Always supported by the Los Angeles Times, Keyes now had the business-minded Examiner and Herald-Express behind him as well. Thus heartened, he did what any good politician would do: He announced that he was the victim of "an amazingly vicious effort to break down the largest law-enforcing body in this country."

Fitts was not removed from office. With his deep support from the Southern California establishment, led by the Times, getting him to trial was an ordeal that reached the California Supreme Court. His trial was finally held in 1936. On February 8 of that year he was acquitted. He continued to serve as District Attorney until 1940.

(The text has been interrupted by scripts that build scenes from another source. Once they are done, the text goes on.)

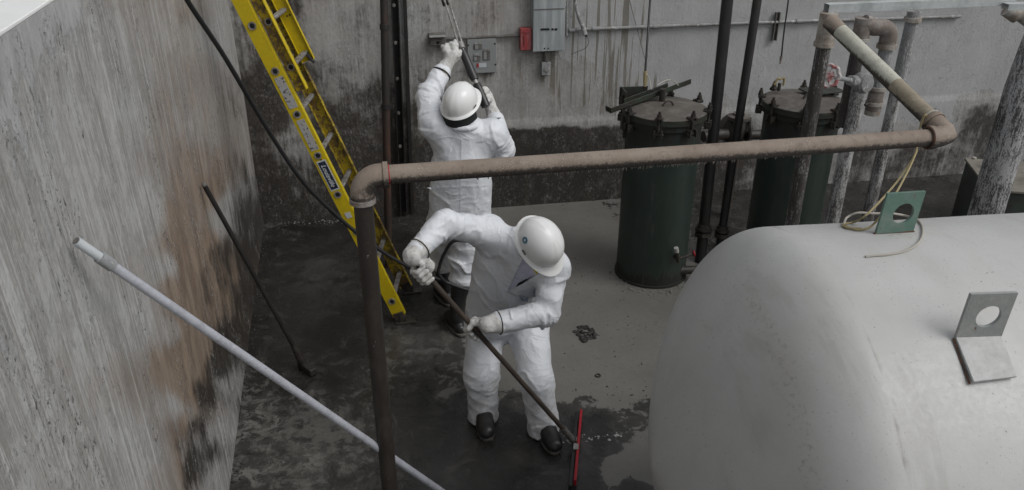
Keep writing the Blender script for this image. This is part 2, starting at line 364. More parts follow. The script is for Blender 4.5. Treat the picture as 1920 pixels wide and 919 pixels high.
def dirty_yellow():
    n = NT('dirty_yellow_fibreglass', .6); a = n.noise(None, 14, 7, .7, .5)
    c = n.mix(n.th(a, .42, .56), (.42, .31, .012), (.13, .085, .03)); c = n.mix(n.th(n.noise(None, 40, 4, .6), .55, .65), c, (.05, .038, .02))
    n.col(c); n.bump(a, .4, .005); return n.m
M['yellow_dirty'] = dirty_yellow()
M['alu'] = m_grimy('worn_aluminium', (.42, .41, .40), (.20, .18, .16), .45, sc=25, metal=.35, amount=.52)
M['hole'] = m_plain('dark_hollow', (.01, .01, .01), .9, bump=0)
M['sticker'] = m_grimy('worn_white_sticker', (.46, .46, .45), (.05, .05, .05), .6, sc=55, amount=.58, low=.03, bump=.1)
M['navy'] = m_grimy('navy_label', (.012, .02, .045), (.04, .05, .08), .5, sc=40, amount=.6)
M['label_white'] = m_plain('label_white', (.50, .53, .55), .6)
def two_tone_pipe(name, top, top2, under, speck):
    """pipe whose upper side is tinted pale by dust (mesh attribute 'dust'); dark brown tint on the underside"""
    n = NT(name, .75); d = n.attr('upfacing'); f = n.noise(None, 60, 5, .7); g = n.noise(None, 5, 5, .6)
    c = n.mix(n.th(g, .35, .65), top, top2); sp = n.th(n.noise(n.vec((1, 1, 1), off=(3, 5, 7)), 190, 3, .6), .60, .66)
    pat = n.th(n.noise(None, 3.0, 5, .6), .42, .62)
    c = n.mix(n.ma('MULTIPLY', n.ma('MULTIPLY', sp, pat), .8), c, speck); c = n.mix(n.ma('MULTIPLY', n.th(n.noise(None, 26, 6, .7), .52, .66), .45), c, tuple(x * .62 for x in top2))
    m_ = n.th(n.ma('ADD', d, n.ma('MULTIPLY', n.ma('SUBTRACT', f, .5), .7)), .32, .62)
    c = n.mix(m_, under, c); c = n.mix(n.ma('MULTIPLY', n.ma('SUBTRACT', 1.0, m_), n.ma('MULTIPLY', sp, .35)), c, speck)
    n.col(c); n.bump(n.ma('ADD', f, sp), .5, .004); return n.m
def splash_pipe(name, dark, dark2, pale, lo, hi, fine=170, run=46, low=0):
    """bare pipe crusted with dried whitewash: vertical runs broken up into flecks"""
    n = NT(name, .75); S = lambda f, k: n.ma('MULTIPLY', n.ma('SUBTRACT', f, .5), k)
    a = n.noise(n.vec((1, 1, .10)), run, 6, .75, .3); b = n.noise(n.vec((1, 1, .40), off=(3, 1, 4)), fine, 4, .75); c_ = n.noise(n.vec((1, 1, .5)), 5, 5, .7)
    f = n.ma('ADD', n.ma('ADD', a, S(b, 1.1)), S(c_, .9))
    if low: f = n.ma('ADD', f, n.ma('MULTIPLY', n.th(n.sep(2), 1.7, .7), low))
    m_ = n.th(f, lo, hi)
    c = n.mix(n.th(c_, .4, .6), dark, dark2); c = n.mix(n.ma('MULTIPLY', n.th(a, .5, .7), .5), c, tuple(x * .55 for x in pale))
    c = n.mix(m_, c, n.mix(b, tuple(x * .75 for x in pale), tuple(x * 1.15 for x in pale)))
    n.col(c); n.bump(n.ma('ADD', m_, b), .7, .004); return n.m
M['pipe_tan'] = two_tone_pipe('pipe_pale_top', (.275, .228, .185), (.215, .170, .135), (.045, .037, .031), (.48, .45, .41))
M['pipe_olive'] = two_tone_pipe('pipe_pale_top_olive', (.33, .295, .225), (.26, .225, .165), (.05, .042, .034), (.50, .48, .43))
M['pipe_cream'] = two_tone_pipe('pipe_cream_paint', (.50, .50, .43), (.42, .41, .34), (.06, .052, .042), (.20, .17, .13))
M['pipe_cream_old'] = m_grimy('pipe_cream_paint', (.50, .50, .43), (.40, .37, .30), .6, sc=10, amount=.6, speck=(.14, .11, .08), specksc=110, spth=.70, bump=.35)
M['pipe_brown'] = m_grimy('pipe_dark_brown', (.022, .018, .015), (.045, .036, .029), .55, sc=8, amount=.55, speck=(.36, .35, .33), specksc=90, spth=.735, stretch=(1, 1, .5), bump=.4)
M['pipe_black'] = m_grimy('pipe_black_paint', (.013, .012, .012), (.028, .025, .022), .55, sc=6, amount=.58, speck=(.2, .2, .19), specksc=60, spth=.76, bump=.3)
M['pipe_rust'] = m_grimy('pipe_rusted', (.022, .018, .016), (.13, .045, .02), .65, sc=2.2, amount=.55, stretch=(1, 1, .4), bump=.4)
M['pipe_splash'] = splash_pipe('pipe_whitewash_splashed', (.09, .082, .076), (.15, .14, .13), (.47, .47, .465), 0.45, 0.6, 170, 46)
M['pipe_half'] = splash_pipe('pipe_half_splashed', (.040, .035, .032), (.07, .062, .056), (.36, .355, .345), 0.58, 0.7, 170, 46)
M['pipe_grey'] = splash_pipe('pipe_grey_galvanised', (.30, .31, .315), (.22, .22, .218), (.50, .50, .50), 0.52, 0.66, 120, 40)
M['thick_splash'] = splash_pipe('column_splashed', (.07, .067, .064), (.13, .125, .12), (.50, .50, .50), 0.43, 0.58, 150, 60, .10)
M['fit_white'] = m_grimy('old_white_fitting', (.50, .48, .44), (.30, .25, .20), .6, sc=14, amount=.5, bump=.4)
M['fit_brown'] = m_grimy('dusty_fitting', (.20, .165, .14), (.34, .32, .30), .65, sc=16, amount=.56, bump=.4)
M['galv'] = m_grimy('galvanised_channel', (.56, .59, .59), (.38, .41, .41), .5, sc=7, amount=.58, stretch=(1, 1, 1), metal=.05, bump=.2)
M['galv_box'] = m_grimy('streaked_galvanised_sheet', (.33, .365, .375), (.50, .525, .53), .5, sc=16, amount=.52, stretch=(1, 1, .07), metal=.0, bump=.25)
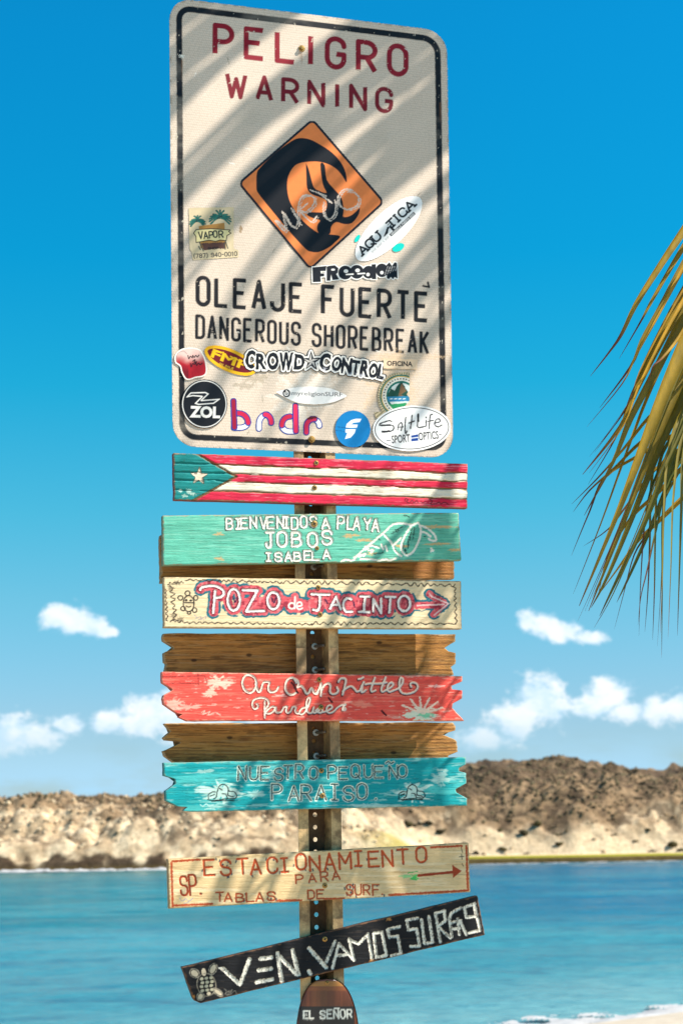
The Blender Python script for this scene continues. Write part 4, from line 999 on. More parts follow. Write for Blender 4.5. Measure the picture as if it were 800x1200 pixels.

Leslie White’s Me, Detective is a true classic of the period, which should not be out of print; it provides a friendly inside view of Fitts’ office and covers a number of astonishing cases. Angel City in Turmoil is a partly first-person account of the fight against corruption in Los Angeles in the 1930s, culminating in a surprising success. Buron Fitts was a primary opponent of the anti-corruption movement, and Finney covers his activities extensively. William Bonelli was a member of the California Board of Equalization when he wrote Billion-Dollar Blackjack, covering much of the same period as Turmoil. He was one of a number of writers who traced the corruption of Los Angeles back to the Los Angeles Times. Morrow Mayo’s Los Angeles is as much a classic as Me, Detective; it covers the entire history of the state up to its writing, opening with a blast of racism directed toward the Native American inhabitants of the state; Mayo’s feeling was widespread at the time and caused the violent extinction of some of the original tribes. But Mayo was better than his time in other ways, beginning with his attitude toward other races and cultures; his writing is engaging, and so is his sense of humor.

The writers of the period share a number of assumptions: Though outraged, they take corruption in Los Angeles for granted. To a greater or lesser extent, they see the Los Angeles Times as a key component of the problem. They share a jaundiced view of the entire "justice" system, none so much as Leslie White, who was part of it. And they share a suspicion of big business and the wealthy in general.

Buron Fitts’ view of crime in Los Angeles changed during his tenure as district attorney. Upon taking office he said, "We all know that crime is rampant in California and it seems to me that we should be honest about it and admit it." He added that, "the criminal the public is concerned with today often wears evening clothes and has the confidence of the people." Of course the office of district attorney often required its occupant to appear at formal functions in white tie, which Fitts may well have worn as he spoke.

A year and a half after that inaugural speech, as the Julian scandal’s revelations of pervasive corruption spilled in every direction, Fitts was running for governor. Then he said, "I sincerely believe that the backbone of the underworld in this county has been broken." He was using the nice distinction between the "underworld" of lawbreakers who were tavern owners, whorehouse madams and policemen as opposed to the criminals who were bankers, film industry moguls and district attorneys. He claimed the "underworld" of crime was nearly defeated; he could not make that claim for the upperworld; anyone could see the upperworld was running wild.

In April 1934 as the grand jury collected information leading to his indictment, Fitts repeated his earlier observation; he sounded almost proud: "Ten years ago the criminal was vastly different. Today he is generally well-dressed, intelligent and a gentleman. Because of his access to the auto, radio and the airplane, the size of our city and our attractive climate, he is hard to corral." The Times headlined its account of his speech, "Fitts Calls City ‘Whitest’" and reported without comment his claim that in terms of "organized crime," Los Angeles was the "whitest" spot in the nation.